TODAYS' FFB Links are at In Reference to Murder
NEXT WEEK you'll find them here on the Almanack
 

5 comments:

mybillcrider said...

I still wonder about this one. Was Dent trying to write a breakthrough mainstream literary adventure novel? Or what? It's a weird book.

George said...

I have a copy of CRY AT DUSK. You and Bill are really tempting me to dig it out and read it RIGHT NOW!

BVLawson said...

Interesting choice, Evan - but I really love the "penned by an alien" comment. :-)

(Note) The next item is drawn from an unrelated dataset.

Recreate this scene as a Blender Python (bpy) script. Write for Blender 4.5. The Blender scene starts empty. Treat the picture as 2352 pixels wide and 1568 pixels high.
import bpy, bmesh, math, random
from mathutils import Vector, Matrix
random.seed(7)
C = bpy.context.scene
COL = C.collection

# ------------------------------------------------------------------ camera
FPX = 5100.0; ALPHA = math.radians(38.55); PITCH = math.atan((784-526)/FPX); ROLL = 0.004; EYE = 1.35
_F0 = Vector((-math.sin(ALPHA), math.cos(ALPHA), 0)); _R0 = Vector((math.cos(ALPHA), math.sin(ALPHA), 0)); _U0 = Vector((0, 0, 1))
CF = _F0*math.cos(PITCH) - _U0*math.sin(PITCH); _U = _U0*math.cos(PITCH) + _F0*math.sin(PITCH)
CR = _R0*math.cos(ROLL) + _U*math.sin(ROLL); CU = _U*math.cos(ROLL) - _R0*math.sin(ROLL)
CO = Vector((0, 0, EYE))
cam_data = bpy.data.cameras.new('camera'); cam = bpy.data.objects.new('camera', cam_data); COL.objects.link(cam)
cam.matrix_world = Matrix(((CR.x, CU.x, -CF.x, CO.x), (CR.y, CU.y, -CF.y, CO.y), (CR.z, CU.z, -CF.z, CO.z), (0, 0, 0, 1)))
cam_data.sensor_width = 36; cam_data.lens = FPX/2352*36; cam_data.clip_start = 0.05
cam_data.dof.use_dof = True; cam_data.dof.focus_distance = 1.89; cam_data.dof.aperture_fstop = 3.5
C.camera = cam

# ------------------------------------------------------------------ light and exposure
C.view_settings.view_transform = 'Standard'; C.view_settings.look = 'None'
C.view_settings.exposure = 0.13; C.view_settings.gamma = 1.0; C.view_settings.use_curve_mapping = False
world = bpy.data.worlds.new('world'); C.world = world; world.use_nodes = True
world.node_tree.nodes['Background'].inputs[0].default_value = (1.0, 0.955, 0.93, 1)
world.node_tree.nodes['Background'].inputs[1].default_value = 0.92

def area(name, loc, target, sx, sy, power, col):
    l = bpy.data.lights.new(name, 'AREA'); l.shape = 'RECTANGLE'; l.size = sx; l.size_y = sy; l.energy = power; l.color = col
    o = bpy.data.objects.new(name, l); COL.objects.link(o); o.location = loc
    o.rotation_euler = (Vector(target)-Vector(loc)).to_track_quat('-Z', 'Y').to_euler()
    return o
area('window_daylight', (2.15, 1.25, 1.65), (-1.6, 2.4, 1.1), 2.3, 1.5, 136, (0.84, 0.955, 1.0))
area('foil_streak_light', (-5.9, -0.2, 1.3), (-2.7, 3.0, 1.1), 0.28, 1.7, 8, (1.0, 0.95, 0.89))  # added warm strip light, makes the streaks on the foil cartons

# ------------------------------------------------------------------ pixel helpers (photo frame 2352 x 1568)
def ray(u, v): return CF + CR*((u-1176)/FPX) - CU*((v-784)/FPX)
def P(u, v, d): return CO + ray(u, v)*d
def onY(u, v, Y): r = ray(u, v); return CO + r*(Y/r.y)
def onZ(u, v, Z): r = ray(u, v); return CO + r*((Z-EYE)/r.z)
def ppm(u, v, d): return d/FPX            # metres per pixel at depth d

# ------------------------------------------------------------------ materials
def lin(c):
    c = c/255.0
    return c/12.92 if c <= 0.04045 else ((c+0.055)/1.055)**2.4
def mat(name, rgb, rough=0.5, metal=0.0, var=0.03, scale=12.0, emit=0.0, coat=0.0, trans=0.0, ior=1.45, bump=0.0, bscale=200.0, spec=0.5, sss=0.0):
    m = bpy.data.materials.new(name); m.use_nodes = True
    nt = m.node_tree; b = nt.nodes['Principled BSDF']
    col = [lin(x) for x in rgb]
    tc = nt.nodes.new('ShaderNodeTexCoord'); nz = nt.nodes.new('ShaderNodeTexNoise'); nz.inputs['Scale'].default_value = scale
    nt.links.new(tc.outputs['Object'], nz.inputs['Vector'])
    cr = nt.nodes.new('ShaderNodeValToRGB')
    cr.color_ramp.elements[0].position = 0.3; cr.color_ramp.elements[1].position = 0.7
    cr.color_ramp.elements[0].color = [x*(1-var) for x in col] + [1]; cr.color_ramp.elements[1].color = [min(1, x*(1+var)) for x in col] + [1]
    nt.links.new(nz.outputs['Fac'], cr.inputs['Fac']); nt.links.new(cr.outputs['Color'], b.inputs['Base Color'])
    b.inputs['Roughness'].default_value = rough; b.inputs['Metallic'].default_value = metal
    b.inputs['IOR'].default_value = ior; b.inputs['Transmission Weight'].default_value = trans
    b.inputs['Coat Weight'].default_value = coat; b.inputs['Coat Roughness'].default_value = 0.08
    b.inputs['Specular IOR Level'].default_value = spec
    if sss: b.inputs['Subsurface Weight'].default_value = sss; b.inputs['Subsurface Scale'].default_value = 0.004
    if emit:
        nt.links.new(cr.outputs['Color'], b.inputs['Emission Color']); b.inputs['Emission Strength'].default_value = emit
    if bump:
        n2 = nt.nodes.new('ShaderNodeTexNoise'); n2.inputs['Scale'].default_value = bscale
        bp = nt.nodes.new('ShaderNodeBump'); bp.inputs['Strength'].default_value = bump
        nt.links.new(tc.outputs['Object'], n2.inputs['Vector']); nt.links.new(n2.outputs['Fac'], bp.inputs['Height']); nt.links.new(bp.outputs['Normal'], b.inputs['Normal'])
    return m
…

FYI, I'm collecting the links for Patti today. Here's the permalink:

http://inreferencetomurder.typepad.com/my_weblog/2014/08/ffb-.html

Stephen Mertz said...

Terrific write-up, Evan. To me, Lester Dent is one of the most fascinating pulp authors. He was one of the absolute best. I mean, if you can write those great Doc romps and then turn around and write hardboiled detective fiction good enough for inclusion in collections with Hammett and Chandler, brother, that’s range. He was no hack. He was a conscious craftsman, always trying to improve as a writer. I’ve always admired him for that. This novel was written during that period when Les Dent had settled down on his Missouri farm; had himself other sources of income. This and the decline of the pulp magazines, along with his lack of success as a “slick” writer and hardcover novelist, combined to put him in a place where he felt free to write any damn thing he wanted and he’d sell it if he could. This is not a bad place for a writer to be, and the result in Dent’s case is interesting experiments, some that work and some that don’t, like Cry at Dusk and Honey in His Mouth.

Rick Robinson said...

Too weird for me, Thanks. I'll stick to the GOOD Dent stuff.